You may depend upon it (and I wish to impress it upon Your mind) that every remaining exertion in the power of this Country will be sent forth against America— Fleets & armys will be sent to ruin if they cannot subdue it, provided fleets & armys can be got; and they will effect in great measure the ruin of other places in america, provided france & Spain do not act more vigorously at Sea, and go to work instead of making a Parade. I fear much from the discontents in america with regard to non assistance of Ships from their allies. Five ships of the Line cruising on the Coasts south of Phia. in the months of March, April, or May, would have effectually securd Chas Town & capturd a British army— The very same mischiefs will happen in No Caroa. & Virga if those Coasts are not guarded & protected this summer. One Engs. Line of Battleship (wch has been for months lying up at Hallifax) and six or eight of the size of 44 Gs [guns] & frigates, have been all the Force of England in Ama since the month of Feby.4 & with this trifling naval guard, they are conducting small armys to Quebec, Hallifax, & other parts of the Coast. Adml. Graves with 8 of the line may be expected to arrive at N York about this period, & his intention is to watch the movements of Tierneys Squadron.5 Our Idea here is that when walsinghams fleet of six Ships gets to the Wt Indies the Engs. will be superior to the french by 3 Ships.6

You, who have often laughd at the follys of this Country would wonder now at the infatuation that seemingly possess’s every one— The Exultation abot. Chas Town & the supposd excellent state of their affairs in america surpasses all belief, in short they are as much upon Hobby7 as ever they were since I had any knowlege of them. If one may judge rightly from the actual state of things against this Country as well in america & the West Indies as in Europe in general, one would be apt to think, that before many weeks are elapsd they would be flung from this hobby & be as much in the dumps as Englishmen are used to be on the receiving bad news. I wish you every blessing & am with the most sincere regard Sir Yr very ob Sert

P.S. A frd. is to put this in the Post office at Amm. [Amsterdam]

Notations: June 29. 1780. / June 29. 80

[Note numbering follows the Franklin Papers source.]

8Only the letter of the 10th, above, is extant.

9Presumably William Burne, whom Digges introduced on March 15, above.

1Guichen returned to Martinique on May 22, a week after the Battle of St. Lucia Channel, described above. In this action and another on May 19 Rodney’s squadron suffered a total of 68 killed: W.M. James, The British Navy in Adversity: a Study of the War of American Independence (London, New York, and Toronto, 1926), pp. 209–13.

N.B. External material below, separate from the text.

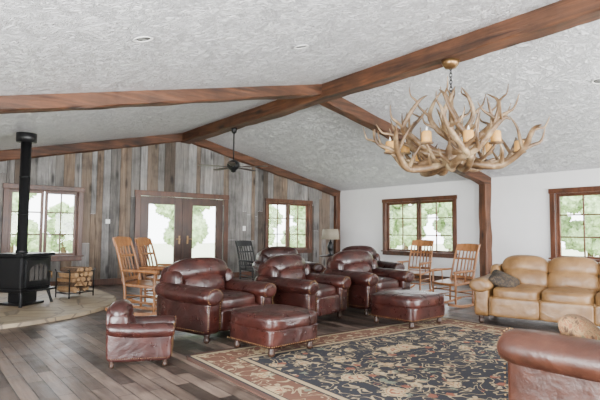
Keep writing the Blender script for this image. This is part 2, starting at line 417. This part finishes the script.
# ------------------------------------------------------------ hearth
b=B(); poly=[(XL+.02,YB-.03)]
cx,cy,r=.6,9.5,2.40
poly.append((XL+.02,cy-math.sqrt(max(0,r*r-(cx-XL)**2))))
a=math.atan2(-math.sqrt(r*r-(2.28)**2),-2.28)
for i in range(33):
    t=a+(0-a)*i/32; poly.append((cx+r*math.cos(t),cy+r*math.sin(t)))
poly.append((cx+r,YB-.03))
b.prism(poly,.0,.05,2,'stone')
b.done('stone_hearth')
# ------------------------------------------------------------ rug
b=B(); b.cush((0,0,.005),(RW,RD,.010),'rug',30,n=20); rug=b.done('persian_rug',(4.08,2.78,0.0),R(-1.5))
# ------------------------------------------------------------ upholstered seats
def seat(name,W,D,H,n,mat,loc,rz,armw=.25,S=1,nails=True,feetmat='darkwood'):
    b=B(); b.T=Matrix.Scale(S,4); z=H/.86
    inner=W-2*armw
    b.cush((0,.02,.23*z),(W-.10,D-.14,.26*z),mat,14)
    for sx in (-1,1):
        for sy in (-1,1):
            b.lathe([(.018,0),(.034,.015),(.038,.04),(.028,.065),(.036,.08),(.036,.12)],(sx*(W/2-.11),sy*(D/2-.12),0),feetmat,14)
    cw=inner/n
    def dome(x,y,zz): return (x,y,zz+(.22*(1-x*x)*(1-y*y) if zz>0 else 0))
    for i in range(n):
        x=-inner/2+cw*(i+.5)
        b.cush((x,-D/2+.09,.235*z),(cw+.005,.14,.25*z),mat,8)
        b.cush((x,-.045,.40*z),(cw+.005,D-.16,.17*z),mat,5,fn=dome)
        def puff(xx,yy,zz): return (xx*(1-.08*max(0,zz)),yy-(.35*(1-xx*xx)*(1-zz*zz) if yy<0 else 0),zz+.10*(1-xx*xx)*(1 if zz>0 else 0))
        b.cush((x,D/2-.25,.545*z),(cw+.05,.24,.30*z),mat,3.6,rot=(R(-12),0,0),fn=puff)
        b.cush((x,D/2-.185,.725*z),(cw+(.28 if n==1 else .04),.27,.29*z),mat,3.0,rot=(R(-14),0,0),fn=puff)
    def taper(x,y,zz): return (x*(1-.06*max(0,zz)),y+.25*max(0,zz),zz-.10*x*x*(1 if zz>0 else 0))
    b.cush((0,D/2-.11,.49*z),(W-.14,.17,.66*z),mat,7,fn=taper)
    for s in (-1,1):
        ax=s*(W/2-armw/2)
        b.cush((ax-s*.005,-.01,.30*z),(armw-.05,D-.07,.42*z),mat,9)
        def bend(x,y,zz): return (x*(1+.06*-y),y,zz+.35*max(0,y)**1.6)
        b.cush((ax+s*.01,-.03,.50*z),(armw+.04,D-.03,.20*z),mat,7,cyl=1,fn=bend,n=14)
        b.cush((s*(W/2-armw*.62),D/2-.20,.60*z),(.15,.30,.30*z),mat,3)
        b.lathe([(.0,0),(.07*z,0),(.078*z,.008),(.078*z,.02)],(ax+s*.01,-D/2-.004,.50*z),mat,20,rot=(R(-90),0,0))
        b.lathe([(.0,-.004),(.016,-.002),(.018,.006)],(ax+s*.01,-D/2-.008,.50*z),'nail' if nails else mat,10,rot=(R(-90),0,0))
        if nails:
            for k in range(18):
                t=-.25*pi+1.5*pi*k/17
                b.nail((ax+s*.01+.094*z*math.cos(t)*1.15,-D/2-.003,.50*z+.088*z*math.sin(t)),.006)
            for sx in (-1,1):
                for k in range(12): b.nail((ax+sx*(armw/2-.04),-D/2+.022,.41*z-.26*z*k/11),.006)
            for k in range(26): b.nail((s*(W/2-.025),-D/2+.08+(D-.2)*k/25,.135*z),.006)
    return b.done(name,loc,rz)
def ottoman(loc,rz,w=.74,d=.72,h=.42):
    b=B()
    for sx in (-1,1):
        for sy in (-1,1): b.lathe([(.02,0),(.034,.015),(.036,.04),(.028,.06),(.036,.10)],(sx*(w/2-.09),sy*(d/2-.09),0),'darkwood',14)
    b.cush((0,0,.18),(w-.03,d-.03,.20),'leather',12)
    b.cush((0,0,.315),(w+.02,d+.02,.17),'leather',5,fn=lambda x,y,z:(x,y,z+(.28*(1-x*x)*(1-y*y) if z>0 else 0)))
    for zz in (.255,.37):
        pts=[]
        for k in range(41):
            t=2*pi*k/40; c,s_=math.cos(t),math.sin(t); rr=(abs(c)**8+abs(s_)**8)**(-1/8)
            pts.append((c*rr*(w/2-.0 if zz<.3 else w/2-.005),s_*rr*(d/2 if zz<.3 else d/2-.005),zz))
        b.tube(pts,.006,'leather',6)
    for k in range(24):
        for (a,c) in ((-w/2+.03+(w-.06)*k/23,-d/2+.012),(-w/2+.03+(w-.06)*k/23,d/2-.012)): b.nail((a,c,.11),.006)
        for (a,c) in ((-w/2+.012,-d/2+.03+(d-.06)*k/23),(w/2-.012,-d/2+.03+(d-.06)*k/23)): b.nail((a,c,.11),.006)
    b.done('leather_ottoman',loc,rz)
seat('leather_armchair',1.12,.98,.86,1,'leather',(2.95,5.40,0),R(14))
seat('leather_armchair',1.06,.96,.86,1,'leather',(4.38,5.52,0),R(16))
seat('leather_armchair',1.12,.98,.90,1,'leather',(5.74,5.58,0),R(4))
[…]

2Hartley’s bill to invest the crown with power to make peace with America was debated in the House of Commons on June 27 before being defeated 93 to 28: J. Almon, ed., The Parliamentary Register … (17 vols., London, 1775–80), XVII, 751–3.

3Although generally an opponent of the American war, Col. Henry Conway considered himself “no enemy to Government”: Namier and Brooke, House of Commons, II, 246.

4As of July 1, H.M.S. Portland, 50, was stationed in Canadian waters and the Robust, 74, Europe, 64, Raisonable, 64, and Renown, 50, in American waters: Dull, French Navy, pp. 365–6.

5Graves reached Sandy Hook with his six ships of the line on July 13, three days after Ternay reached Newport with his seven: John A. Tilley, The British Navy and the American Revolution (Columbia, S.C., 1987), p. 193.

6Walsingham rendezvoused with Rodney on July 12 before proceeding to Jamaica. A week earlier, however, Guichen and an accompanying Spanish squadron had sailed for St. Domingue, effectively ending the year’s campaigning in the West Indies: James, British Navy in Adversity, pp. 217–18.

7I.e., a subject or plan unduly occupying one’s attention.